WaH: What advice do you have for other female
directors?

KD: Focus on being a great director — not a great
female director. Being a great storyteller is gender-neutral. That said, I want
women to know that in many ways, they have the advantage when it comes to
directing. This is a generalization, but
most women are better communicators and more emotionally intuitive than men. So
much of directing is about emotionally tending to people, protecting people and
inspiring people, while also communicating a vision to people. As women, these
are tools that we learn growing up, that are nurtured growing up, versus men
who suffer through cultural norms that often teach them to keep to themselves
or to not be fluid in emotional language.

WaH: What’s the biggest misconception about you and
your work?

KD: I have no idea. However, I remember after my
first feature film, a lot of people called me a gay director because my first
film, Fish Out of Water, dealt with eradicating faith-based discrimination
against LGBTQ people. I don’t want to be considered a gay director. I don’t want to be considered a female director. I want to be respected as a director,
who worked very hard and make lots of sacrifices to make films that I felt
mattered. Sometimes people say, “You’re so lucky” to have gotten your films
distributed, or to be screening at this festival or that festival, or to have
your work broadcast on television, etc.
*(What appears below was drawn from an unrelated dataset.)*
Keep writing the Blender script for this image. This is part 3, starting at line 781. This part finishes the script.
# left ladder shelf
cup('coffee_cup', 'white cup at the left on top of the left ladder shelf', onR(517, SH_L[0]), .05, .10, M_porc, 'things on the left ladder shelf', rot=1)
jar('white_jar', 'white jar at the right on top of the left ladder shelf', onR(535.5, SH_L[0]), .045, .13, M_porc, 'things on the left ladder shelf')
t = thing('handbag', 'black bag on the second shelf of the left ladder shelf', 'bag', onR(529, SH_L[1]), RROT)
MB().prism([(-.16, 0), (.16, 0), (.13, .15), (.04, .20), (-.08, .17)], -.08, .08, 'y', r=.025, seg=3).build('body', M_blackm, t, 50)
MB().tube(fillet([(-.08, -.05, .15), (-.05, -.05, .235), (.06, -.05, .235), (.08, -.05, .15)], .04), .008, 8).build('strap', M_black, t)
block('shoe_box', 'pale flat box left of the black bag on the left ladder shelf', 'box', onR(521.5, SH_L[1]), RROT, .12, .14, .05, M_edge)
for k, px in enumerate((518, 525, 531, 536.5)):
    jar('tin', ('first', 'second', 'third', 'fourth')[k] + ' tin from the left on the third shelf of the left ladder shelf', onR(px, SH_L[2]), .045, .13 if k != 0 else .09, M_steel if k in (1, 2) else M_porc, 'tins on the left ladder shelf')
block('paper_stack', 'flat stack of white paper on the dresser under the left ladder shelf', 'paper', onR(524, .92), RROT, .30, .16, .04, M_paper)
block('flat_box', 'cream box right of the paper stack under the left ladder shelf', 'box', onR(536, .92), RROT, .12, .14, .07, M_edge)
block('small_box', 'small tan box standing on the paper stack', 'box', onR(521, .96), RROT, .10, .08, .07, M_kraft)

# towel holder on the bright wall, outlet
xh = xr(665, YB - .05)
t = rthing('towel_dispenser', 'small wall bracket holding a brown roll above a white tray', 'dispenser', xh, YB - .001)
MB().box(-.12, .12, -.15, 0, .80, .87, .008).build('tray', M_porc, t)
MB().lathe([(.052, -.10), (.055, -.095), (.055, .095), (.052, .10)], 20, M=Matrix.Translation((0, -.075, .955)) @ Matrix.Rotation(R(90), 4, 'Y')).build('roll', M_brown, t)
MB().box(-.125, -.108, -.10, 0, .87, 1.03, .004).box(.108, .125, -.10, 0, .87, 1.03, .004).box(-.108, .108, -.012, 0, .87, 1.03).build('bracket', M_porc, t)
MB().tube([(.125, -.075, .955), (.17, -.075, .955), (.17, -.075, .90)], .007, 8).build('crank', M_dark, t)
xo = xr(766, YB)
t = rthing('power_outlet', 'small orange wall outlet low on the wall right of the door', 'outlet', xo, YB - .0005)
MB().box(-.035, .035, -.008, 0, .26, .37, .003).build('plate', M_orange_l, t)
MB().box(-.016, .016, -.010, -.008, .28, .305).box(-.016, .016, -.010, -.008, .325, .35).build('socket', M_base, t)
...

My favorite expression is “The harder
you work, the luckier you get.”

WaH: Do you have any thoughts on what are the biggest
challenges and/or opportunities for the future with the changing distribution
mechanisms for films?

KD: It is a wild time to be a filmmaker. There are
more opportunities to get your film seen or distributed than anytime in history
 — and you can have control over the rollout! There are so many ways to
self-distribute your film that the fear of your film “never getting the chance
to be seen” is something of the past. That said, there are more films being
produced and self-distributed that it’s more overwhelming for audiences to find
quality films that matter to them. It’s not like the old days, when festivals
and distributors were the gateway, or the stamp of approval, for films. This
means that over-saturation is a real problem that confronts audiences today.
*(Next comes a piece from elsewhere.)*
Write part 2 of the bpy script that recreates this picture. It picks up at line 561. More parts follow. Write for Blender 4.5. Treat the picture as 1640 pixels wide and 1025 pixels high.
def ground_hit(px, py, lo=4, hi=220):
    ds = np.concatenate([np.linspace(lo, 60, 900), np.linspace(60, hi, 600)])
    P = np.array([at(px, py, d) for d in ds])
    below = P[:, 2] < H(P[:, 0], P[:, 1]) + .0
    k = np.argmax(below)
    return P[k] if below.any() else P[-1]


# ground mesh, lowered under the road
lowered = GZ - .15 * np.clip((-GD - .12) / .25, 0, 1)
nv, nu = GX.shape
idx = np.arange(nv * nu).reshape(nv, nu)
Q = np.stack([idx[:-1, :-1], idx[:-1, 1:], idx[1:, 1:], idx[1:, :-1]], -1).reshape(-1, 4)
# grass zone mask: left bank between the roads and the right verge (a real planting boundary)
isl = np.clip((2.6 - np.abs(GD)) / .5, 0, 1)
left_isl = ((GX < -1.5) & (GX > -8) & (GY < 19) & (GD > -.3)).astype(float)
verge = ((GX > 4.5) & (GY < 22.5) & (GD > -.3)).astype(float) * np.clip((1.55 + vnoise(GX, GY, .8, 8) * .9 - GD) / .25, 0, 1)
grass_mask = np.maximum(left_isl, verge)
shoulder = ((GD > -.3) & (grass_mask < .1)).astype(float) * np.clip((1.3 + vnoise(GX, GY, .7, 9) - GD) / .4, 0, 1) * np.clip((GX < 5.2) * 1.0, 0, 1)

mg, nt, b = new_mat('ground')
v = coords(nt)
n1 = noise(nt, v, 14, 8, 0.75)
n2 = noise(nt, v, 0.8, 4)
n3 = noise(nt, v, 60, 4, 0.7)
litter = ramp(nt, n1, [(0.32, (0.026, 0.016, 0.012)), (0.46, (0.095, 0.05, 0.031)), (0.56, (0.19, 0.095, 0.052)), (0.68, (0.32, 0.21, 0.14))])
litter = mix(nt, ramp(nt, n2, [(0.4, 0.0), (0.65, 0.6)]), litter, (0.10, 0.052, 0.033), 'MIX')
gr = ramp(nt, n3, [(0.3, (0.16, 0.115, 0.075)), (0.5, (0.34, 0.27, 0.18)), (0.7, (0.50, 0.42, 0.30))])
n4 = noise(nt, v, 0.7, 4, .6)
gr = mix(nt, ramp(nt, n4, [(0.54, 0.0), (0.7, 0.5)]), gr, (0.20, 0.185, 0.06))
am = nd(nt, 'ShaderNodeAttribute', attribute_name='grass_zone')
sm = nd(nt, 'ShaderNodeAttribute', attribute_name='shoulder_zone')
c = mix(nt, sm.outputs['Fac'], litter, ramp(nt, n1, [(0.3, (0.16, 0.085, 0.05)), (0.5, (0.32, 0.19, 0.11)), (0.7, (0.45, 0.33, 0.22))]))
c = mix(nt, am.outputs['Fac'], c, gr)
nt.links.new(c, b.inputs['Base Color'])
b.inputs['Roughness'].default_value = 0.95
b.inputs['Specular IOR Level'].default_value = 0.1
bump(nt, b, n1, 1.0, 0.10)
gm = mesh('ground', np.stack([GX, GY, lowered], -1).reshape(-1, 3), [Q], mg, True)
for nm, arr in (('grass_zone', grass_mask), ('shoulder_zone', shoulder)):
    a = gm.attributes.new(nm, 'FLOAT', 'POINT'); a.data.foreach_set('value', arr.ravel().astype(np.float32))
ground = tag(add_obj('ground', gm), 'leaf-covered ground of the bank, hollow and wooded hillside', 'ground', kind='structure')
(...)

This over-saturation and the constellation of
distribution options creates a landscape that is very confusing for filmmakers.
It’s hard to know what outlet is best for your film. The distribution fads of
today might be antiquated outlets tomorrow. For example, my first film made 80% of its
income from DVD sales. My current film will not even be released on DVD. The
internet has changed things so drastically, it’s hard to know if the best
distribution plan for your film in December will be the best decicion for your
film come June. Technology is exponentially trotting forward and us feeble,
human filmmakers need to stay super-educated to keep up. It’s exciting but
terrifying all at once. The best thing any filmmaker can do is talk to other
filmmakers. Reach out to each other. Ask them what worked for them. Facebook
them, email them. Cold call. I think most of us want to help each other. We are
the best barometer for what’s working.

WaH: Name your favorite women directed film and why.

KD: It’s Elementary, directed by Debra Chasnoff and
Helen Cohen, is one of my favorite female-directed film. It made me feel that
hope lurked behind bigotry and ignorance, that the world I idealized in my
youth, still exists — it’s just that adults go ahead and muck everything up.
That film changed the social landscape, cracking open the door to a better
tomorrow, and that tomorrow has actually been realized. Debra and Helen, wherever
you are — great work. You were brave to tell that story when you did and your
work has made a tangible, visible difference in how our society and schools deal
with complicated issues. Confronting differences and using dialogue to discuss
and celebrate these differences works. You reminded me of that.